Pete Townshend Wanted Roger Daltrey To Rap On The New Who Album
Over the years, the Who have tried plenty of far-out ideas that maybe shouldn’t have worked. The concept album! The big, anthemic, synthesizer-driven rock song! The rock opera! The extended-freakout movie version of the rock opera that includes many, many hallucinatory images of baked beans! In the ’60s and ’70s, the Who pulled off even their most ungainly ideas. But we haven’t heard what might be the weirdest idea that Who mastermind Pete Townshend has ever had: 75-year-old Roger Daltrey spitting bars.
Earlier this month, Townshend and Daltrey got together to release WHO, the Who’s first new album in 13 years. Most of the reviews are of the “pleasantly surprised” variety. But the album itself has nothing on the press tour, where we’re learning all sorts of wild shit about the Who. For instance: Townshend told Rolling Stone that he’s glad his late bandmates Keith Moon and John Entwistle are gone. (Townshend later apologized.) And now we’re learning that Townshend wanted Daltrey to rap on the new album.

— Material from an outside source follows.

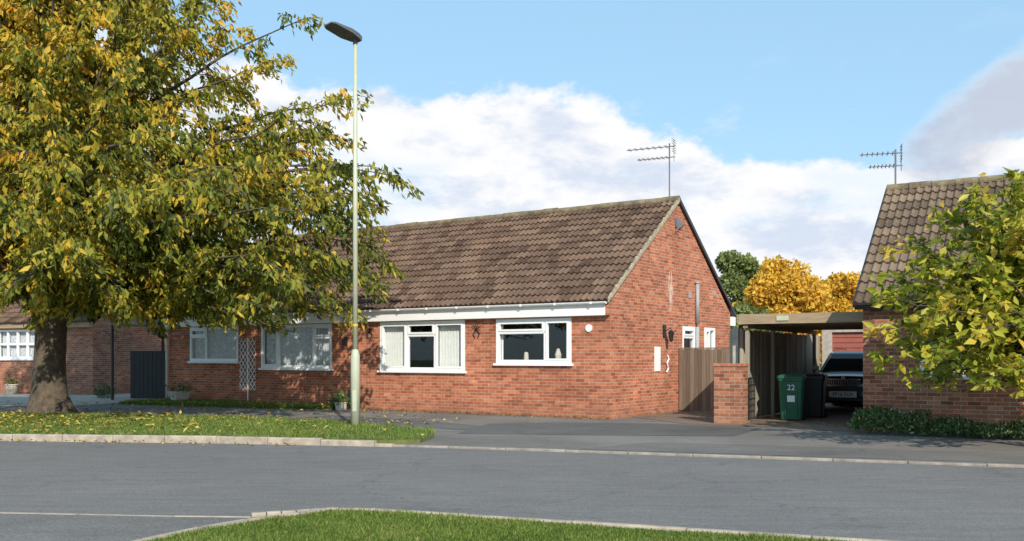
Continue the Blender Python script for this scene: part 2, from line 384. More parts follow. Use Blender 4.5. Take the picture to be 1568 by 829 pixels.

Talking to Billboard, Daltrey mentions that Townshend wrote a rap verse for him to perform on “All This Music Must Fade,” the opening track from WHO. Daltrey says that he rejected it: “I ain’t going there. I love people that do that. It’s incredibly clever. It’s incredibly technical and they’re brilliant, but if I did it, it would be laughable. I could probably do it, but it would be pastiche. I had to convince [Townshend] to cut it out; I said, ‘You’re welcome to leave it in if you do the rap.’ Obviously, he didn’t feel comfortable doing it, either.” I don’t feel comfortable with any of this!
WHO is out now on Polydor, and there is no rapping on it.